* START Data provided *

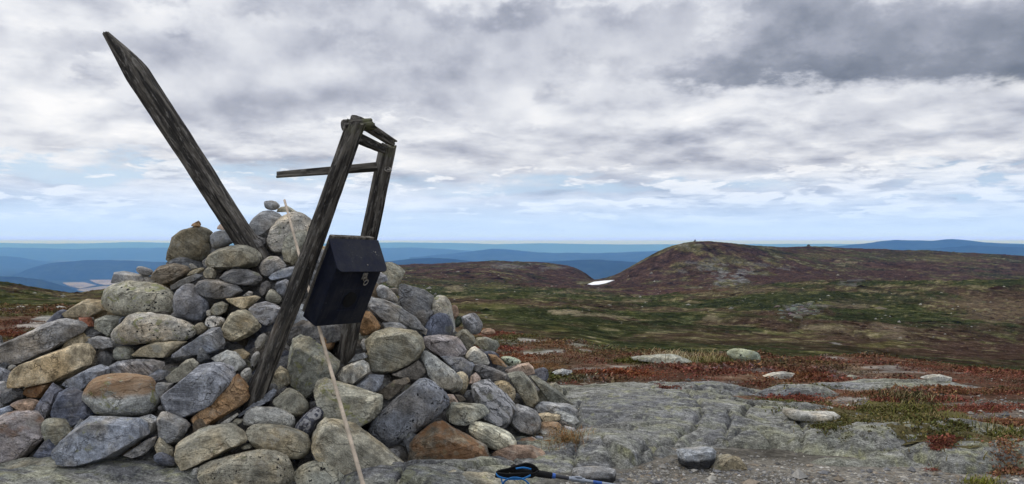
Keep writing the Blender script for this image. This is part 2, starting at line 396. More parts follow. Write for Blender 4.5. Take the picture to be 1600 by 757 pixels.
def rock_material():
    m, N, b = material('foliated_bedrock', .95, .04)
    c = attr(N, 'tint'); p = N.new('ShaderNodeNewGeometry').outputs['Position']
    rt = N.new('ShaderNodeVectorRotate', rotation_type='Z_AXIS'); N.put(rt.inputs['Vector'], p); rt.inputs['Angle'].default_value = R(17)
    w = N.vm('ADD', rt.outputs[0], N.vm('SCALE', N.noise(p, 2.2, 4, .6, out=1), .16))
    fol = N.noise(N.vm('MULTIPLY', w, (1., 7., 7.)), 5., 7, .66); fol2 = N.noise(N.vm('MULTIPLY', w, (1., 5., 5.)), 17., 5, .68)
    n1 = N.noise(p, 34, 5, .68); n2 = N.noise(p, 130, 3, .7); n3 = N.noise(p, 9, 6, .66)
    f = N.m('MULTIPLY', N.ramp(fol, .3, .7, .72, 1.3), N.ramp(fol2, .3, .7, .72, 1.3))
    f = N.m('MULTIPLY', f, N.m('MULTIPLY', N.ramp(n1, .28, .72, .72, 1.3), N.ramp(n2, .28, .72, .6, 1.4)))
    c = N.vm('SCALE', c, f)
    c = N.mix(N.ramp(N.m('ADD', n3, N.m('MULTIPLY', n1, .3)), .70, .77, 0, .6), c, N.mix(n2, (.30, .31, .25), (.50, .51, .44)))
    c = N.mix(N.ramp(N.m('ADD', n1, N.m('MULTIPLY', fol2, .4)), .86, .92, 0, .8), c, (.03, .031, .03))
    lv = N.new('ShaderNodeTexVoronoi', feature='F1'); lv.inputs['Scale'].default_value = 6.5; lv.inputs['Randomness'].default_value = 1.
    N.put(lv.inputs['Vector'], N.vm('ADD', p, N.vm('SCALE', N.noise(p, 40, 4, .7, out=1), .035)))
    rr = N.m('MULTIPLY', N.sep(lv.outputs['Color'])[0], .34)
    lf = N.m('MULTIPLY', N.ramp(N.m('SUBTRACT', lv.outputs['Distance'], rr), -.03, .02, 1, 0), N.ramp(N.sep(lv.outputs['Color'])[1], .52, .60))
    lc = N.mix(N.ramp(N.sep(lv.outputs['Color'])[2], .35, .75), (.44, .44, .39), (.36, .37, .20))
    c = N.mix(N.m('MULTIPLY', lf, N.m('MULTIPLY', N.ramp(n2, .25, .6, .3, .9), .85)), c, N.mix(n2, N.mix(1., lc, (.6, .6, .6), 'MULTIPLY'), lc))
    ck = N.ramp(N.m('ABSOLUTE', N.m('SUBTRACT', fol, .5)), .0, .016, 1, 0); ck = N.m('MULTIPLY', ck, N.ramp(n3, .48, .6))
    c = N.mix(N.m('MULTIPLY', ck, .8), c, (.035, .035, .032))
    N.l.new(c, b.inputs['Base Color'])
    h = N.m('ADD', N.m('MULTIPLY', fol, .9), N.m('ADD', fol2, N.m('ADD', N.m('MULTIPLY', n1, .8), N.m('MULTIPLY', n2, .3))))
    bump(N, b, N.m('SUBTRACT', h, N.m('MULTIPLY', ck, .6)), .9, .03)
    return m


M_STONE = stone_material()
M_WOOD = wood_material()
M_GROUND = tint_material('heath_ground', 26., (.62, 1.4), (16., 2.2), .8, .05, far=True)
M_ROCK = rock_material()
M_PLANT = tint_material('low_heath_plants', 40., (.75, 1.25), (30., 6.), .1, .01)
M_PEBBLE = tint_material('gravel_stones', 90., (.8, 1.2), (80., 20.), .4, .006)
M_FAR = tint_material('far_hills', .004, (.8, 1.25), (.01, .004), .0, .01)
def worn_paint(name, col, rough, spec):
    m, N, b = material(name, rough, spec)
    tc = N.new('ShaderNodeTexCoord').outputs['Object']
    n = N.noise(tc, 30, 6, .7); big = N.noise(tc, 6, 4, .6); st = N.noise(N.vm('MULTIPLY', tc, (1., 1., .12)), 60, 4, .65); chip = N.noise(tc, 90, 4, .6)
    c = N.vm('SCALE', tuple(col), N.ramp(n, .3, .7, .75, 1.3))
    c = N.mix(N.m('MULTIPLY', N.ramp(N.m('ADD', big, N.m('MULTIPLY', st, .5)), .62, .95), .35), c, (.055, .055, .055))
    c = N.mix(N.ramp(N.m('ADD', chip, N.m('MULTIPLY', big, .35)), .86, .90, 0, .7), c, (.20, .19, .175))
    c = N.mix(N.ramp(N.m('ADD', n, N.m('MULTIPLY', st, .3)), .80, .90, 0, .5), c, (.09, .055, .035))
    N.l.new(c, b.inputs['Base Color']); N.put(b.inputs['Roughness'], N.ramp(n, .3, .7, rough - .1, rough + .18))
    bump(N, b, N.m('ADD', N.m('MULTIPLY', big, 2.), n), .25, .006)
    return m


M_BOX = worn_paint('black_painted_metal', (.008, .010, .020), .55, .12)
M_BOXLID = worn_paint('navy_painted_lid', (.011, .014, .030), .5, .16)
M_EMBLEM = plain('matt_black_print', (.005, .005, .006), .7, .2)
M_STEEL = plain('dull_steel', (.32, .30, .27), .45, .5, .8, .25, 60.)
M_CANE = plain('pale_cane', (.50, .415, .32), .6, .3, 0., .2, 30.)
M_GRIP = plain('black_foam', (.012, .012, .013), .85, .2)
M_BLUE = plain('blue_webbing', (.018, .16, .44), .65, .3)
M_SHAFT = plain('silver_shaft', (.30, .33, .38), .35, .5, .5)
M_SHAFTB = plain('blue_shaft', (.03, .10, .36), .35, .5, .3)
M_SHAFTK = plain('black_shaft', (.02, .02, .025), .4, .5)
M_SNOW = plain('old_snow', (.86, .88, .91), .8, .2, 0., .04, .4, .02)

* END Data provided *

**Task to complete**
Every line of the data above should be quoted exactly. Omit the pictures.

**Response for this exercise**
Keep writing the Blender script for this image. This is part 2, starting at line 396. More parts follow. Write for Blender 4.5. Take the picture to be 1600 by 757 pixels.
def rock_material():
    m, N, b = material('foliated_bedrock', .95, .04)
    c = attr(N, 'tint'); p = N.new('ShaderNodeNewGeometry').outputs['Position']
    rt = N.new('ShaderNodeVectorRotate', rotation_type='Z_AXIS'); N.put(rt.inputs['Vector'], p); rt.inputs['Angle'].default_value = R(17)
    w = N.vm('ADD', rt.outputs[0], N.vm('SCALE', N.noise(p, 2.2, 4, .6, out=1), .16))
    fol = N.noise(N.vm('MULTIPLY', w, (1., 7., 7.)), 5., 7, .66); fol2 = N.noise(N.vm('MULTIPLY', w, (1., 5., 5.)), 17., 5, .68)
    n1 = N.noise(p, 34, 5, .68); n2 = N.noise(p, 130, 3, .7); n3 = N.noise(p, 9, 6, .66)
    f = N.m('MULTIPLY', N.ramp(fol, .3, .7, .72, 1.3), N.ramp(fol2, .3, .7, .72, 1.3))
    f = N.m('MULTIPLY', f, N.m('MULTIPLY', N.ramp(n1, .28, .72, .72, 1.3), N.ramp(n2, .28, .72, .6, 1.4)))
    c = N.vm('SCALE', c, f)
    c = N.mix(N.ramp(N.m('ADD', n3, N.m('MULTIPLY', n1, .3)), .70, .77, 0, .6), c, N.mix(n2, (.30, .31, .25), (.50, .51, .44)))
    c = N.mix(N.ramp(N.m('ADD', n1, N.m('MULTIPLY', fol2, .4)), .86, .92, 0, .8), c, (.03, .031, .03))
    lv = N.new('ShaderNodeTexVoronoi', feature='F1'); lv.inputs['Scale'].default_value = 6.5; lv.inputs['Randomness'].default_value = 1.
    N.put(lv.inputs['Vector'], N.vm('ADD', p, N.vm('SCALE', N.noise(p, 40, 4, .7, out=1), .035)))
    rr = N.m('MULTIPLY', N.sep(lv.outputs['Color'])[0], .34)
    lf = N.m('MULTIPLY', N.ramp(N.m('SUBTRACT', lv.outputs['Distance'], rr), -.03, .02, 1, 0), N.ramp(N.sep(lv.outputs['Color'])[1], .52, .60))
    lc = N.mix(N.ramp(N.sep(lv.outputs['Color'])[2], .35, .75), (.44, .44, .39), (.36, .37, .20))
    c = N.mix(N.m('MULTIPLY', lf, N.m('MULTIPLY', N.ramp(n2, .25, .6, .3, .9), .85)), c, N.mix(n2, N.mix(1., lc, (.6, .6, .6), 'MULTIPLY'), lc))
    ck = N.ramp(N.m('ABSOLUTE', N.m('SUBTRACT', fol, .5)), .0, .016, 1, 0); ck = N.m('MULTIPLY', ck, N.ramp(n3, .48, .6))
    c = N.mix(N.m('MULTIPLY', ck, .8), c, (.035, .035, .032))
    N.l.new(c, b.inputs['Base Color'])
    h = N.m('ADD', N.m('MULTIPLY', fol, .9), N.m('ADD', fol2, N.m('ADD', N.m('MULTIPLY', n1, .8), N.m('MULTIPLY', n2, .3))))
    bump(N, b, N.m('SUBTRACT', h, N.m('MULTIPLY', ck, .6)), .9, .03)
    return m


M_STONE = stone_material()
M_WOOD = wood_material()
M_GROUND = tint_material('heath_ground', 26., (.62, 1.4), (16., 2.2), .8, .05, far=True)
M_ROCK = rock_material()
M_PLANT = tint_material('low_heath_plants', 40., (.75, 1.25), (30., 6.), .1, .01)
M_PEBBLE = tint_material('gravel_stones', 90., (.8, 1.2), (80., 20.), .4, .006)
M_FAR = tint_material('far_hills', .004, (.8, 1.25), (.01, .004), .0, .01)
def worn_paint(name, col, rough, spec):
    m, N, b = material(name, rough, spec)
    tc = N.new('ShaderNodeTexCoord').outputs['Object']
    n = N.noise(tc, 30, 6, .7); big = N.noise(tc, 6, 4, .6); st = N.noise(N.vm('MULTIPLY', tc, (1., 1., .12)), 60, 4, .65); chip = N.noise(tc, 90, 4, .6)
    c = N.vm('SCALE', tuple(col), N.ramp(n, .3, .7, .75, 1.3))
    c = N.mix(N.m('MULTIPLY', N.ramp(N.m('ADD', big, N.m('MULTIPLY', st, .5)), .62, .95), .35), c, (.055, .055, .055))
    c = N.mix(N.ramp(N.m('ADD', chip, N.m('MULTIPLY', big, .35)), .86, .90, 0, .7), c, (.20, .19, .175))
    c = N.mix(N.ramp(N.m('ADD', n, N.m('MULTIPLY', st, .3)), .80, .90, 0, .5), c, (.09, .055, .035))
    N.l.new(c, b.inputs['Base Color']); N.put(b.inputs['Roughness'], N.ramp(n, .3, .7, rough - .1, rough + .18))
    bump(N, b, N.m('ADD', N.m('MULTIPLY', big, 2.), n), .25, .006)
    return m


M_BOX = worn_paint('black_painted_metal', (.008, .010, .020), .55, .12)
M_BOXLID = worn_paint('navy_painted_lid', (.011, .014, .030), .5, .16)
M_EMBLEM = plain('matt_black_print', (.005, .005, .006), .7, .2)
M_STEEL = plain('dull_steel', (.32, .30, .27), .45, .5, .8, .25, 60.)
M_CANE = plain('pale_cane', (.50, .415, .32), .6, .3, 0., .2, 30.)
M_GRIP = plain('black_foam', (.012, .012, .013), .85, .2)
M_BLUE = plain('blue_webbing', (.018, .16, .44), .65, .3)
M_SHAFT = plain('silver_shaft', (.30, .33, .38), .35, .5, .5)
M_SHAFTB = plain('blue_shaft', (.03, .10, .36), .35, .5, .3)
M_SHAFTK = plain('black_shaft', (.02, .02, .025), .4, .5)
M_SNOW = plain('old_snow', (.86, .88, .91), .8, .2, 0., .04, .4, .02)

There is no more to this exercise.